Word for word, restate the lines from the start of the data below through the line containing "sc.cycles.volume_bounces = 0".

-------- Material provided

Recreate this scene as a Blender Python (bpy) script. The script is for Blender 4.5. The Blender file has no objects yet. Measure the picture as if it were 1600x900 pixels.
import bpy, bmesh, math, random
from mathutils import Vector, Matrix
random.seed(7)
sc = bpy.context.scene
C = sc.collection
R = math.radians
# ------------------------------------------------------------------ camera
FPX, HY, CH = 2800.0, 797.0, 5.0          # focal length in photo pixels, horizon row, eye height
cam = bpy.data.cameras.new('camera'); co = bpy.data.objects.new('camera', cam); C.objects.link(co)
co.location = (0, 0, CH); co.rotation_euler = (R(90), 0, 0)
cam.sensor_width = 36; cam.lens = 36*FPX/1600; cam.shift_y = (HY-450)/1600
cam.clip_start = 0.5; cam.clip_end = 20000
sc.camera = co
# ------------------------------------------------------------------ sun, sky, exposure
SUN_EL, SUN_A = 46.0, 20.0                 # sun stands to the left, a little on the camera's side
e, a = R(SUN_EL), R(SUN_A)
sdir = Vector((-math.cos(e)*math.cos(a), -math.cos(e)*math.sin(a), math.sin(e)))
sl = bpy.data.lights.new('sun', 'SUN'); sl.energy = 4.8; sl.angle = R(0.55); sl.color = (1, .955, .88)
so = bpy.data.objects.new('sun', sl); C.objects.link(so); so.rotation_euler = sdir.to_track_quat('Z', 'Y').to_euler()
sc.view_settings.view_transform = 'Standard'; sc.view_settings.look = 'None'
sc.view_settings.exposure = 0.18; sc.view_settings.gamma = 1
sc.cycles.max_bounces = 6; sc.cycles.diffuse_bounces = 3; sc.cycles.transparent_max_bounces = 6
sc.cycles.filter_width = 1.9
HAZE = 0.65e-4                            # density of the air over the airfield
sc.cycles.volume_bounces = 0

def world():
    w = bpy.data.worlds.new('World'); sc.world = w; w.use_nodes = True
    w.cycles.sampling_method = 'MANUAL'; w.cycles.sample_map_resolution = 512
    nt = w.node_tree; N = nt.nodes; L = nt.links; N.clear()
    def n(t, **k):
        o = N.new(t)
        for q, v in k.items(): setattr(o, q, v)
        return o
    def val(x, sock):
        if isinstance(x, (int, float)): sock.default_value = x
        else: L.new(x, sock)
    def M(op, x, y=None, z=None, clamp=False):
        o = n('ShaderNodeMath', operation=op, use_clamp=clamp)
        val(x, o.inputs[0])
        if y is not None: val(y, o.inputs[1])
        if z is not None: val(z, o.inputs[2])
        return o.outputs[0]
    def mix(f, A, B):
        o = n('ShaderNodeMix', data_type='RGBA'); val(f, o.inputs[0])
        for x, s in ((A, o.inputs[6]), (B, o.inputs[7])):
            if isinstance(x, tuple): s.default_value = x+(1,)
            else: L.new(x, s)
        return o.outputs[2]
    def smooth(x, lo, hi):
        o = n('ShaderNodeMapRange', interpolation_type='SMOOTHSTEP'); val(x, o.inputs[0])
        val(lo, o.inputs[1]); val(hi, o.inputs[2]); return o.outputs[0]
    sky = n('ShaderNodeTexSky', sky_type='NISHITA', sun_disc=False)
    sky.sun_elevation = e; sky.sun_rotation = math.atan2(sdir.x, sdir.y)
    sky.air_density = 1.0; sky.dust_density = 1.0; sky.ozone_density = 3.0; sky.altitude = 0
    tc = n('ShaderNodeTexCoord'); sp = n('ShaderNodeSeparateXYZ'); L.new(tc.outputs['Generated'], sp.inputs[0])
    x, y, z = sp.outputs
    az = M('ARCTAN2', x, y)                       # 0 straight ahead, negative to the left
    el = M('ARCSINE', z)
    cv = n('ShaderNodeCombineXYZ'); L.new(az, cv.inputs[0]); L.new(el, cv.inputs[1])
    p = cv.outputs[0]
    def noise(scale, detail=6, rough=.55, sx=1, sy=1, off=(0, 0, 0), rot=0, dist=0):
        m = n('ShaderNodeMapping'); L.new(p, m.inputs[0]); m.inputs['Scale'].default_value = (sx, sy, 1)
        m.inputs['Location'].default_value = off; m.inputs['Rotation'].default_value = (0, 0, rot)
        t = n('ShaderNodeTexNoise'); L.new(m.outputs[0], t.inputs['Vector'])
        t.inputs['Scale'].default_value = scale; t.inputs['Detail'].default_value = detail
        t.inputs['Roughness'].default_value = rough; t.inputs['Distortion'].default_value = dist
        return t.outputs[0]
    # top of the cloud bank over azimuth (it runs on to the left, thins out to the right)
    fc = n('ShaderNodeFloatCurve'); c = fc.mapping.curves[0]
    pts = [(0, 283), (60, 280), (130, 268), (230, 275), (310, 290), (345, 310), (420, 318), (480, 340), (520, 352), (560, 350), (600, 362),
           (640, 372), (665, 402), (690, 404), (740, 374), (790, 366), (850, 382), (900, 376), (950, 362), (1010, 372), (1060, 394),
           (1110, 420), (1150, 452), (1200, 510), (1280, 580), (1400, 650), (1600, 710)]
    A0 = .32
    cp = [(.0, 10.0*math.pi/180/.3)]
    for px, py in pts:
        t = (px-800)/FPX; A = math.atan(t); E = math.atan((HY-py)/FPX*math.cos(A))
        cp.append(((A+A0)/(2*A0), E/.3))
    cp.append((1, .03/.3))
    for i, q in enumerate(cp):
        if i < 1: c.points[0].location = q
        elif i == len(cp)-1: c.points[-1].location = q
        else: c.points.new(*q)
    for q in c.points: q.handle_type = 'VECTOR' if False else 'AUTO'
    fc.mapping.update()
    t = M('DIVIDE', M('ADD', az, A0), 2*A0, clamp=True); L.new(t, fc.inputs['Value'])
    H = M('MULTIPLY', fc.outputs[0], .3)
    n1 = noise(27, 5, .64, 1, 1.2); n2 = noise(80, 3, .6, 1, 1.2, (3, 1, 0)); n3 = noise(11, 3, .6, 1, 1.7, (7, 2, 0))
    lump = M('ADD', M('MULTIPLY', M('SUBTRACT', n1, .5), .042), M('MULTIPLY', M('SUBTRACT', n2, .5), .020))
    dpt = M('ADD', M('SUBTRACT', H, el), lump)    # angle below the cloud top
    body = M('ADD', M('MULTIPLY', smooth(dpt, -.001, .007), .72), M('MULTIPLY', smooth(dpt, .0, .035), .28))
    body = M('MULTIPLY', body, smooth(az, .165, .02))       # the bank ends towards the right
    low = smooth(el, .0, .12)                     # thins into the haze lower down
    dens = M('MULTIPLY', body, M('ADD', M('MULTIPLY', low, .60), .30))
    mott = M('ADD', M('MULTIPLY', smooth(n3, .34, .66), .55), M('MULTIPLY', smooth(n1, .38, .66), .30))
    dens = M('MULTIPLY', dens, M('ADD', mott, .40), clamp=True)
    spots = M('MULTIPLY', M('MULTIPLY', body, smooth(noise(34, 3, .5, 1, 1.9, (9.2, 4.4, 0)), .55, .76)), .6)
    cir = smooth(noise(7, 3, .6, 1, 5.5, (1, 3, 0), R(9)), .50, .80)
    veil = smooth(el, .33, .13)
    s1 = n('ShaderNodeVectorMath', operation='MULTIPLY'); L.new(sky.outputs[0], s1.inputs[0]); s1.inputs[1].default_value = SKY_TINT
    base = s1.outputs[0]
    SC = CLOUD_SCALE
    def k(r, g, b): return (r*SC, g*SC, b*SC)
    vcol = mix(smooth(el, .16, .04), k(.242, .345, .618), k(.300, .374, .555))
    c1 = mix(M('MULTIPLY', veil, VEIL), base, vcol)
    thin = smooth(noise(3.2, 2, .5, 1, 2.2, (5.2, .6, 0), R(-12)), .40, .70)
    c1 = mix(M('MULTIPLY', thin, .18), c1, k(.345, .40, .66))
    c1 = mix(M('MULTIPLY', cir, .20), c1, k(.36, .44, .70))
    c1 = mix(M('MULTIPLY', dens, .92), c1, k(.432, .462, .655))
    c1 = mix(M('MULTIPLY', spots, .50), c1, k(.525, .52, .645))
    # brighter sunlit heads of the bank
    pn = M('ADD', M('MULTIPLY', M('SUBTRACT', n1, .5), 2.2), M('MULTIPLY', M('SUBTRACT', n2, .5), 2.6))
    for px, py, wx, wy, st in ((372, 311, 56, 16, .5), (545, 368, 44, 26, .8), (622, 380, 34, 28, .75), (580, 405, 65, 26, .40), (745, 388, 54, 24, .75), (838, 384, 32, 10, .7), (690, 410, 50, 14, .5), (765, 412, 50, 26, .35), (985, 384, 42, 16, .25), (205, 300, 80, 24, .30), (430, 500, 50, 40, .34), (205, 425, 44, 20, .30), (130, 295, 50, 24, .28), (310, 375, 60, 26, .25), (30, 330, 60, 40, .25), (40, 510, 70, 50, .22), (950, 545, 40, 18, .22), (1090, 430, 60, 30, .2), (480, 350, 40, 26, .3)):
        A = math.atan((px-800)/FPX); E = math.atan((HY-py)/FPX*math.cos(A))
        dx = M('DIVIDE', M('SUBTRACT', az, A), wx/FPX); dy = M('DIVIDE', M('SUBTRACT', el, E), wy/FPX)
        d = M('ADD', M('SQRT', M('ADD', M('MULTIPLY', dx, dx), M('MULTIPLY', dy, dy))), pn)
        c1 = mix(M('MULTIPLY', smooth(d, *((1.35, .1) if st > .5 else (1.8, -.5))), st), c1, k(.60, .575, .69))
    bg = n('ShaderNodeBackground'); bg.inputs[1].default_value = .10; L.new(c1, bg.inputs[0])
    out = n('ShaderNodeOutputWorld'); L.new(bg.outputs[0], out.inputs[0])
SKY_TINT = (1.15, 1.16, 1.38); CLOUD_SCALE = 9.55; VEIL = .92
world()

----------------

## [Result for this task]
Recreate this scene as a Blender Python (bpy) script. The script is for Blender 4.5. The Blender file has no objects yet. Measure the picture as if it were 1600x900 pixels.
import bpy, bmesh, math, random
from mathutils import Vector, Matrix
random.seed(7)
sc = bpy.context.scene
C = sc.collection
R = math.radians
# ------------------------------------------------------------------ camera
FPX, HY, CH = 2800.0, 797.0, 5.0          # focal length in photo pixels, horizon row, eye height
cam = bpy.data.cameras.new('camera'); co = bpy.data.objects.new('camera', cam); C.objects.link(co)
co.location = (0, 0, CH); co.rotation_euler = (R(90), 0, 0)
cam.sensor_width = 36; cam.lens = 36*FPX/1600; cam.shift_y = (HY-450)/1600
cam.clip_start = 0.5; cam.clip_end = 20000
sc.camera = co
# ------------------------------------------------------------------ sun, sky, exposure
SUN_EL, SUN_A = 46.0, 20.0                 # sun stands to the left, a little on the camera's side
e, a = R(SUN_EL), R(SUN_A)
sdir = Vector((-math.cos(e)*math.cos(a), -math.cos(e)*math.sin(a), math.sin(e)))
sl = bpy.data.lights.new('sun', 'SUN'); sl.energy = 4.8; sl.angle = R(0.55); sl.color = (1, .955, .88)
so = bpy.data.objects.new('sun', sl); C.objects.link(so); so.rotation_euler = sdir.to_track_quat('Z', 'Y').to_euler()
sc.view_settings.view_transform = 'Standard'; sc.view_settings.look = 'None'
sc.view_settings.exposure = 0.18; sc.view_settings.gamma = 1
sc.cycles.max_bounces = 6; sc.cycles.diffuse_bounces = 3; sc.cycles.transparent_max_bounces = 6
sc.cycles.filter_width = 1.9
HAZE = 0.65e-4                            # density of the air over the airfield
sc.cycles.volume_bounces = 0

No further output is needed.